Photoluminescence from Ag2+ ions in lithium tetraborate (Li2B4O7) crystals

Abstract

Two broad photoluminescence (PL) bands peaking near 502 and 725nm are observed at room temperature in Ag-doped Li2B4O7 crystals pre-irradiated at room temperature with X-rays. Their respective excitation bands peak near 297 and 325nm. The requirement that the crystal be pre-irradiated establishes that these emissions are not related to Ag+ ions. Electron paramagnetic resonance (EPR) helps assign models to the PL bands. EPR spectra show that two substitutional Ag2+ trapped-hole centers and one interstitial Ag0 trapped-electron center are produced at room temperature by the X-rays. A majority of the Ag2+ ions have no neighboring defects (and are referred to as Center A) while the remaining Ag2+ ions have a nearby defect (and are referred to as Center B).
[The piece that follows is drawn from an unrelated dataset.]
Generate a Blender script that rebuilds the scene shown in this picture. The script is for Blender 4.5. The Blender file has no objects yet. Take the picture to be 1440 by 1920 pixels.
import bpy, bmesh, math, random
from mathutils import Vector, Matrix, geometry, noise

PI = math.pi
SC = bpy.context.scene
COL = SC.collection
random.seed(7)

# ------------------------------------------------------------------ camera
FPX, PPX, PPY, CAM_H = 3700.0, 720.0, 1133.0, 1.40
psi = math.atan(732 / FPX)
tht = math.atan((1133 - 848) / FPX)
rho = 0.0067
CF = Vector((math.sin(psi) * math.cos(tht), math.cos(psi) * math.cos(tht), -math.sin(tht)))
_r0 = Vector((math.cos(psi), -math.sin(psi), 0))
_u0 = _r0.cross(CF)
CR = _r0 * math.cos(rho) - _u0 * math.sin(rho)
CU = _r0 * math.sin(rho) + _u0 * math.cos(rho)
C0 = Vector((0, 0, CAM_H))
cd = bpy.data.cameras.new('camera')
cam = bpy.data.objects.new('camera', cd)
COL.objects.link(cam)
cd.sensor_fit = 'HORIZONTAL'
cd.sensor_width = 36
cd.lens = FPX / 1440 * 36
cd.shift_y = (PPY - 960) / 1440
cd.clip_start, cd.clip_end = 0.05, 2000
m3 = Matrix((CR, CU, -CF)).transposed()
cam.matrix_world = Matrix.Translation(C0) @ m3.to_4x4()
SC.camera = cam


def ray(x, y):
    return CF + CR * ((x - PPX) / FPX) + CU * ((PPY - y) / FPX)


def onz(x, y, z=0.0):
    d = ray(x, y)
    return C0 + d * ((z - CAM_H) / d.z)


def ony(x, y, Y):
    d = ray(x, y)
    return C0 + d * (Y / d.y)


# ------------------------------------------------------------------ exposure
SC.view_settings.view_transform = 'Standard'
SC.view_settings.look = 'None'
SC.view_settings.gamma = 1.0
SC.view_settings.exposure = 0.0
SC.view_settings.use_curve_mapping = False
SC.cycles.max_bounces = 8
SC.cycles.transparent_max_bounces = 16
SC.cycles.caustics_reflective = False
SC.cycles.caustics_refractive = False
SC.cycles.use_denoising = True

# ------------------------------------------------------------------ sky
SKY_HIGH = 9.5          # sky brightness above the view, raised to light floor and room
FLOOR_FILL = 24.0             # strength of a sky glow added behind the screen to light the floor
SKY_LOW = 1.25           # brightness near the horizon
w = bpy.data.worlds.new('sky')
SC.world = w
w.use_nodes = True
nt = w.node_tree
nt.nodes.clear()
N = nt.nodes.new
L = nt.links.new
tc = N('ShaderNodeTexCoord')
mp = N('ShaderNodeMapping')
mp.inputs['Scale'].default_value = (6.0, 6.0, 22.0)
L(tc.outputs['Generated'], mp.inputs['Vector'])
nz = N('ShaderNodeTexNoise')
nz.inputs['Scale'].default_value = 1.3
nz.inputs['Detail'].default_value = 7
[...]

The PL bands are assigned to these two Ag2+ ions (the 502nm emission to Center A and the 725nm emission to Center B). A charge-transfer mechanism is responsible for the observed luminescence, i.e., an electron from a neighboring oxygen ion, upon excitation, moves to the Ag2+ ion and produces a Ag+ ion with an adjacent O− ion. This excited-state complex quickly decays radiatively and the original Ag2+ and O2− ions are restored. Optical absorption related to Ag2+ and Ag0 defects are observed in the ultraviolet and visible after the Ag-doped crystals are X-ray irradiated at room temperature.